Evet, dinî mükellefiyetler, ibadât u taât, hayrât u hasenât dünyacılarca sevimsiz ve ağırdır; ama cennet onların gölgesindedir. Emel ve arzular, şehevât ve hevâîlikler hoşa gider; ama cehennem onların içindedir.
Mutlu ve mesut adam odur ki; ömrünün günlerini ve gecelerini Allah’ına ibadetle, hayrât u hasenâta rağbetle geçirir; hayatından a‘mâl-i salihayı meslek tutar; gündüzlerinden maişet incileri, gecelerinden hakikat yıldızları toplar. Bu münasebetledir ki; hadîs-i şerifte, “Uzun bir ömre sahip olup onu hayırlı işlerde geçirenlere müjdeler olsun.” buyrulmuştur.
İman, ahlâk, ibadet, a‘mal-i salihada sebat ediniz. Yakanızı günahların pençesinden kurtarmaya, kalplerinizi temizlemeye gayret gösteriniz. Geçici bir dünya için ahireti bırakmayınız. Muvakkat zevklerle oyalanıp ebedî saadetlerden mahrum kalmayınız. İnsan, şehevâtını dünya arsasında kurban etmedikçe hakikat bayramına eremez. Mezar taşlarının birer ibret ve ahiret minaresi olduğunu biliniz. Can kulaklarınızı onlarda okunan hakikat ezanlarına çeviriniz. Cami ezanlarına koşup koşmamak elinizdedir; lakin ölümün kat‘î davet ezanına katılmamak elden gelmez. Yeşil dünyanın umumî bir seccade, hayatın ulvî bir saadet ve ilahî vuslat namazı olduğunu unutmayınız.
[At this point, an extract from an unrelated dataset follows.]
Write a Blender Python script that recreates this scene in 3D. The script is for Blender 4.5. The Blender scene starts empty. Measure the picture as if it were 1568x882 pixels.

Ölüm saatlerini, kabir gecelerini, ahiret sabahlarını, hesap ve kitap fasıllarını, cennet ve cehennem duraklarını asla hatırdan kaçırmayınız. Allah, Rasûlullah yolundan kat‘iyen ayrılmayınız ki; yarın azap manzaraları açılınca, dehşetten ellerini ısıracak kâfirlerle beraber, “Keşke peygamber yolunu tutsaydım; ah ne olaydı, filanı dost tutmayaydım!”demek suretiyle nedamet birliği içinde çırpınmayasınız.
Allah, mü’minleri karanlıklardan nura çıkaran yüce dosttur. Aşağı dünyanın parıltıları, sizi ulvî cennetlerin mertebesinden düşürüp aldatmasın. Dünyanız, ahiretinizin hayır mukaddimesi olsun…
* Abdurrahman Şeref Güzelyazıcı, Fatih Minberinden Mü’minlere Hutbeler, Kalem Yayınevi, 2010, s. 207-210.